Posted by Else at November 7, 2004 04:27 PM
What they deny is that these collective desires can permissibly be turned into routine coercion of individuals, without inherently becoming immoral.

But part of submitting to a group decision is that one must accept it even if one personally doesn't agree. This can sometimes require coercion. You can't just accept only the group decisions you like, after all.

That does not mean it is moral to then impose these decisions on people who do not wish to be part of those groups.

See above. Also, this inevitably means that you fragment society into multiple groups with different rules. OK, so that's what nations are, but is it really sensible to break these up? I think it is counter-productive unless everyone thinks the same way, everyone is libertarian and nobody or no group would try to take advantage of the weakened and fractious groups in front of them. This is great in theory, but utterly impracticable in real life.

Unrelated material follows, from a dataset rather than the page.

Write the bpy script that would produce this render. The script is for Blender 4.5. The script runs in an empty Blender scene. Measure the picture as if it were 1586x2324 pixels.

This kind of libertarian ideal works if you neglect the acquisitive, aggressive and warlike nature of most of humanity, and if you assert that people will essentially get along with everyone else if they are left alone themselves. Many ordinary people, probably most, would in fact probably go along with this to a sufficient extent, at least initially, but what you overlook is that the sort of people who wind up running countries don't think like this. The aggressive instinct which takes them to positions of power is the same one that causes the problem with this type of Utopian social vision.

I have long thought that this strand of libertarianism is a practical and workable as communism - i.e. not at all. Both neglect fundamental aspects of human nature. The more I read, even on blogs like this, the more I feel my belief is correct. You can't build society out of textbooks and theoretical considerations, you need to actually work with people - many of whom are brutal, thuggish, ignorant and selfish.

'Collectivism' may be the only way for us to survive as a species!

Rubbish. Some problems need collective solutions, but not all. Probably not even most.